Of course, increasing inequality of income and wealth might be less objectionable if it was associated with mobility – that is, if those on the bottom had a good chance of making it to the middle or the top. But while there are surely individual success stories to be celebrated, these stories are the exception in an economy where it is harder and harder for most people to get ahead. Despite America’s reputation as a land of opportunity, intergenerational earnings elasticity (a measure of how likely you are to be stuck in the income group in which you were raised) is higher in the U.S. than in Canada, France, Germany and the Scandinavian countries, and just a bit better than in the United Kingdom or Italy.

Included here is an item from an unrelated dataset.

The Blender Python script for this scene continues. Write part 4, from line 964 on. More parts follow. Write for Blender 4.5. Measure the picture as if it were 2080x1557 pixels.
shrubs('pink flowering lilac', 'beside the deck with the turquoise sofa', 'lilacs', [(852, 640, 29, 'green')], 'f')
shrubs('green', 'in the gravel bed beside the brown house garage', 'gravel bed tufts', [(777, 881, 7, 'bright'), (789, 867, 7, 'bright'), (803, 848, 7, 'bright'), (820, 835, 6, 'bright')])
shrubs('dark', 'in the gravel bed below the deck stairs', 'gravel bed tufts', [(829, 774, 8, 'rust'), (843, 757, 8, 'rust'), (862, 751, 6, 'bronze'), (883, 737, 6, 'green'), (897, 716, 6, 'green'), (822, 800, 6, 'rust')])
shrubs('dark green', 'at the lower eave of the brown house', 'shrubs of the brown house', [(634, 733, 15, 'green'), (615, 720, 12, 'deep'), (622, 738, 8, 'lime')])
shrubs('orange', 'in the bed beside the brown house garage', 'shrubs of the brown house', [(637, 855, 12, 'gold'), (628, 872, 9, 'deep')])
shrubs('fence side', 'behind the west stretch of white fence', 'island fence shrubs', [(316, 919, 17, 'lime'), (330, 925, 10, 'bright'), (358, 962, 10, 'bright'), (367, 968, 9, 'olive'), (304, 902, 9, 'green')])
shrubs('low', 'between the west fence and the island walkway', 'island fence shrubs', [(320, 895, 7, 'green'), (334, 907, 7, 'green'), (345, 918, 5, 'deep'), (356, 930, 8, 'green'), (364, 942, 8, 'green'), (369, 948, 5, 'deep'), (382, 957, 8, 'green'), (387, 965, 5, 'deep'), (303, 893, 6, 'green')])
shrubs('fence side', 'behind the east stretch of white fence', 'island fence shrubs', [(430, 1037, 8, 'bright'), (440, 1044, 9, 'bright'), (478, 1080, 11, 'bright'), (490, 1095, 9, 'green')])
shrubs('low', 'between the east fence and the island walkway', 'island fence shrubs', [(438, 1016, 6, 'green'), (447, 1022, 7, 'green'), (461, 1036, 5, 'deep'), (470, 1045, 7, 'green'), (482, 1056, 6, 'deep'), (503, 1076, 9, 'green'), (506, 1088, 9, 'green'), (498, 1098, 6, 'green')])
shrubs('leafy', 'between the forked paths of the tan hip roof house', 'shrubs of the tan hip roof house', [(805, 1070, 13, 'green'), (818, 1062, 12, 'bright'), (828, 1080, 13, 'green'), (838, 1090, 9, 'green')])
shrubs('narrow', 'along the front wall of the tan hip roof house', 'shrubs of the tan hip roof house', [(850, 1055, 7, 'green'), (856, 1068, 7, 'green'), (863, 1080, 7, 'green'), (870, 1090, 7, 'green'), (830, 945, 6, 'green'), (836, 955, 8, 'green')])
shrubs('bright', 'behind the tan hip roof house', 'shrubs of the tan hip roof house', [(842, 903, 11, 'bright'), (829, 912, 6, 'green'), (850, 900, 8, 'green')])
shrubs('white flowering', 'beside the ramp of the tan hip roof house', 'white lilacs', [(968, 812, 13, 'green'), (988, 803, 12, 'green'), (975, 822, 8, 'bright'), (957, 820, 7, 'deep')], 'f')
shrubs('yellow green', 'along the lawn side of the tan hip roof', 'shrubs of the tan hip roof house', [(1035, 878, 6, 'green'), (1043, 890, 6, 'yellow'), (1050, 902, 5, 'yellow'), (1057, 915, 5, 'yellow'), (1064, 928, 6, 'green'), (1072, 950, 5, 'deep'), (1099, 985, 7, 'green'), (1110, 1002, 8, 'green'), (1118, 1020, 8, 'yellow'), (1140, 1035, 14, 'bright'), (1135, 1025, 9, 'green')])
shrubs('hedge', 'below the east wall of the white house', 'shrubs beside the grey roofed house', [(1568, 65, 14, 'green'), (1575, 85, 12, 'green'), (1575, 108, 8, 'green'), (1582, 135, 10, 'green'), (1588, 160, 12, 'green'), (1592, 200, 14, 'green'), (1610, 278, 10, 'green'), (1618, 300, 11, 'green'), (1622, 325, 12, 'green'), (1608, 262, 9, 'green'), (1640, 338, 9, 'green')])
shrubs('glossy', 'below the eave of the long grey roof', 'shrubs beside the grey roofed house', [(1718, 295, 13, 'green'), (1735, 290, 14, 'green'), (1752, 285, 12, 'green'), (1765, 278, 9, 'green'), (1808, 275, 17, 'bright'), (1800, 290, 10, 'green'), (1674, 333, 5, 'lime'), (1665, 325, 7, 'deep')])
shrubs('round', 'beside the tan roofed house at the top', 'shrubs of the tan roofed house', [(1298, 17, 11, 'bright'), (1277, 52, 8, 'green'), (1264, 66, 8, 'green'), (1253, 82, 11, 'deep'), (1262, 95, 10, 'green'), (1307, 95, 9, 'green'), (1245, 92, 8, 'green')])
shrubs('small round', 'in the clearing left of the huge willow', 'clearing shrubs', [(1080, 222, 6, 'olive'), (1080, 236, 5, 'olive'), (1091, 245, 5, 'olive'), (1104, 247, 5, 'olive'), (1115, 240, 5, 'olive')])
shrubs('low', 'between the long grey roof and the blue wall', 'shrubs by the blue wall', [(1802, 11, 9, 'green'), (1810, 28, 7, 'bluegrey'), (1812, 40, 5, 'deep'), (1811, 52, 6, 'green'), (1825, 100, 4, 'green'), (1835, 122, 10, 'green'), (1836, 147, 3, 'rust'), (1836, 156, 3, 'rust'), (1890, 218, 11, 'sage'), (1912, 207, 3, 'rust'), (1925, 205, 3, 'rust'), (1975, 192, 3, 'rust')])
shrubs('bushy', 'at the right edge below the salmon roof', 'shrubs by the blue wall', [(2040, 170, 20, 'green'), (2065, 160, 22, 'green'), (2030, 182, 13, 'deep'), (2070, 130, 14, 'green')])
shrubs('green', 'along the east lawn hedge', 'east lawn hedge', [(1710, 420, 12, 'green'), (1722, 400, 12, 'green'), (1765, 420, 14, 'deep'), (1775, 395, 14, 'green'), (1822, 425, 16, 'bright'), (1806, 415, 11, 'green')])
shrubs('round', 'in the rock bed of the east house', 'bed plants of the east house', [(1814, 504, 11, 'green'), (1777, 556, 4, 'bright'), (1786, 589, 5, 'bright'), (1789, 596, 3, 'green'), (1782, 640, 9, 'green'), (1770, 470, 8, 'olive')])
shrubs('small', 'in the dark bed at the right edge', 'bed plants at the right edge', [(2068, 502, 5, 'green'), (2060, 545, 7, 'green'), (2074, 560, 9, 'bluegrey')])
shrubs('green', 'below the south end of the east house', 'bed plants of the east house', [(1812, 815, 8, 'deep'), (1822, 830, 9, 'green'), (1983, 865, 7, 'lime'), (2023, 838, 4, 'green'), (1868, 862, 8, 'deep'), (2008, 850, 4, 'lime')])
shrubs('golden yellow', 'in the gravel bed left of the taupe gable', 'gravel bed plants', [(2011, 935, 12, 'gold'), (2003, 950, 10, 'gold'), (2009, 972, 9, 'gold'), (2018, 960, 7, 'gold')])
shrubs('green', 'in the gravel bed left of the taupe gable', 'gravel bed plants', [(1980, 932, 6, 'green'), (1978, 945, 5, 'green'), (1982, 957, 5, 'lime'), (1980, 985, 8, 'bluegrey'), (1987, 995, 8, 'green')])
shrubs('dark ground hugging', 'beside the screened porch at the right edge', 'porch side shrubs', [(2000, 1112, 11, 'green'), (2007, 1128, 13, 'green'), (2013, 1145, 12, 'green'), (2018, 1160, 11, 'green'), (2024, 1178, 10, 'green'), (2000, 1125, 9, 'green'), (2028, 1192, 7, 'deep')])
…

Thus with inequality soaring, the middle class shrinking, and economic mobility thoroughly stunted America is becoming precisely the kind of oligarchical society that Thomas Piketty warns we are headed for, and California is leading the way with median income falling 16% from 2005 to 2012, a big drop in the number of middle class households of the last several decades, and six of the seven least affordable cities in the United States.

And if you really want to rub some salt in the wound, consider the fact that families of color have disproportionately suffered the consequences of these trends. To make it plain, Capitol and Main outline this all in a great series of charts and graphics illustrating these grim facts.

Rethinking Austerity

What is to be done? At the national level, it’s clear that the newly ascendant right is chomping at the bit not just to kill the union movement but also to force more austerity, reduce Social Security, cut taxes on corporations and the rich, and generally put the move toward unbridled plutocracy into hyper-drive.

This, of course, will only bring more of the same results in terms of widening economic inequality, racial disparity, political dysfunction, and a wide range of social problems that come with the erosion of most people’s standard of living.

In Piketty’s Capital in the Twenty-First Century, he notes that there is no natural mechanism in capitalist economies that will inhibit, no less reverse the inevitable concentration of wealth at the top. Only things like war, depression, and/or political intervention like unionization or progressive taxation can change this dynamic.

Hence most Americans, union and non-union alike, should do what they can to bolster the besieged labor movement that has been the only significant tool American workers have ever had to make the economy more fair and give themselves a voice in our politics.

And they should also rethink the knee-jerk aversion to all taxes and government that came with the Reagan revolution and did so much to help shift the burden of paying for the commons from the rich to the rest of us.

On that note, we may be seeing a ray of hope with a recent PPIC poll showing the majority of Californians in favor of both extending Proposition 30 and implementing a split roll on Proposition 13 that would leave individual homeowners alone but reassess commercial property at current rates bringing in billions of dollars of revenue and giving us the means to do some of the heavy lifting necessary to fund the future educational, infrastructural, and social needs that could start to lift us all up.

That would be the kind of trendsetting that Californians could be proud of.